O presidente do Supremo Tribunal Federal (STF), Luís Roberto Barroso, fez nesta quarta-feira (21) duras críticas aos militares que se envolveram com a política. Falou em “politização indevida” das Forças Armadas, que, segundo ele, tiveram um “comportamento decepcionante” ao levantar “desconfianças” sobre o sistema eleitoral brasileiro.

Barroso, que presidiu o Tribunal Superior Eleitoral (TSE) de maio de 2020 a fevereiro de 2022, deu a declaração durante entrevista ao programa Conexão, da GloboNews, na manhã desta quarta-feira. Para ele, parte das Forças Armadas embarcou na campanha liderada pelo ex-presidente Jair Bolsonaro que levantou suspeitas sobre a votação eletrônica.

“Para enfrentar esse problema, eu montei uma Comissão de Transparência porque nós não tínhamos nada a esconder. E chamei diversos segmentos representativos da sociedade [...]. Chamei as Forças Armadas, e preciso dizer, lamentando muito, que tiveram um comportamento bastante decepcionante. Chamei para dar transparência, para ajudar na segurança, para prestigiar a instituição e eles acabaram sendo manipulados para levantar desconfianças e suspeitas infundadas", afirmou.

Barroso acrescentou que a participação dos militares na comissão foi “muito frustrante”. "Prova de que uma má liderança faz muito mal para uma instituição”, disse. Ele destacou que os militares nunca conseguiram apontar provas de falhas ou fraudes. E citou mensagens de texto e áudio interceptados pela Polícia Federal (PF) em investigação que culminou na operação desencadeada há duas semanas e que mira Bolsonaro, seus ministros e outros assessores, incluindo generais.  

“Apesar de tudo, apesar de terem tentado levantar suspeitas, procurado incansavelmente alguma coisa errada, tiveram que fazer um relatório dizendo 'não achamos'. No final das contas, foi altamente legitimador do processo eleitoral você ter alguém lá dentro procurando alguma coisa errada. Se você vê as gravações, eles reclamam 'ninguém conseguiu encontrar nada, que coisa horrível, temos que encontrar alguma coisa”, concluiu Barroso.

‘Pior coisa para a democracia é general em palanque’

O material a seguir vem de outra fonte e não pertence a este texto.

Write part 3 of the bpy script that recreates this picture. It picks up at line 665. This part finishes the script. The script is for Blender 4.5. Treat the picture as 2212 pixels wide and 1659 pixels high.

Barroso também falou sobre as investigações da Polícia Federal sobre uma suposta tentativa de golpe de Estado articulada durante o governo Bolsonaro, e que tinha como um dos pilares o questionamento da Justiça Eleitoral e do resultado das urnas. Além do ex-presidente e de ministros do governo dele, há dezenas de militares apontados como supostos envolvidos nas tratativas.

“Infelizmente, se reavivou uma assombração que já achávamos enterrada na vida brasileira, que é a do golpismo. A verdade é que as Forças Armadas no período pós-1988 haviam tido um comportamento exemplar e recuperado o prestígio que eu acho que a instituição merece. São pessoas que vão para os lugares mais remotos do Brasil, não é uma vida fácil. Eu tenho apreço pela instituição”, declarou Barroso.

“A pior coisa que existe para a democracia é general em palanque. Acho que houve uma politização indevida a ser lamentada, mas acho que as instituições prevaleceram, conseguimos recuperar a institucionalidade”, prosseguiu.

Ainda sobre o tema, Barroso citou nomes de generais que ocuparam postos de comando nas Forças Armadas nos últimos anos e, segundo ele, ajudaram a “impedir o avanço do sentimento golpista” nas tropas.

Entre eles, o general Fernando Azevêdo e Silva, ministro da Defesa nos primeiros dois anos do governo Bolsonaro; o general Marco Antônio Freire Gomes, que comandava o Exército na gestão Bolsonaro durante as reuniões com tom golpista; e o atual comandante do Exército, Tomás Ribeiro Paiva.

“No final do dia, as Forças Armadas não faltaram ao país, apesar de ter tido lideranças que procuraram levar para o passado. Para uma fase da história da humanidade que não tem mais lugar”, disse Barroso.

“A democracia tem muitas dificuldades, mas nesses 35 anos da Constituição de 1988 tivemos estabilidade institucional, estabilidade monetária e uma expressiva inclusão social. No Brasil ainda há muita pobreza e muita desigualdade, mas nós superamos os índices de pobreza que eram previstos nos Objetivos do Milênio até 2000, e acho que vamos conseguir, se voltarmos a crescer, distribuir riquezas – que é o grande problema brasileiro”, completou.